Monitoring this KPI helps you:
- Identify process inefficiencies
- Balance workload among team members
- Improve scheduling and shop flow
- Benchmark individual and team performance
- Maintenance Cost per Mile (MCPM)
At the end of the day, profitability comes down to one question: How much does it cost to keep your vehicles running?
Maintenance Cost per Mile (MCPM) gives you a clear, measurable answer. It calculates how much you spend on maintenance for each mile a vehicle travels (including labor, parts, and overhead).
MCPM = Total Maintenance Costs ÷ Total Miles Driven
Tracking MCPM over time reveals trends that help you predict future costs, plan budgets, and make smarter replacement decisions.

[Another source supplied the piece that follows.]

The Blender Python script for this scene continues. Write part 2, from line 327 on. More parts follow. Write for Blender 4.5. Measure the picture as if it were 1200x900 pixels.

If your MCPM suddenly spikes, it might indicate a deeper issue like declining asset health, increased downtime, or poor parts quality.
When used alongside MTBF and technician productivity, MCPM gives you a 360-degree view of how efficiently your fleet operates — both in the shop and on the road.
Adding it All Up
We often get caught up in the trap of thinking that fleet management is all about managing trucks and making sure they get where they’re supposed to be going. And while that is certainly a key component, it goes way beyond that. By tracking the right metrics, you gain control over your operation in a way that spreadsheets and guesswork never could. Hopefully, this article has given you some ideas for improvement!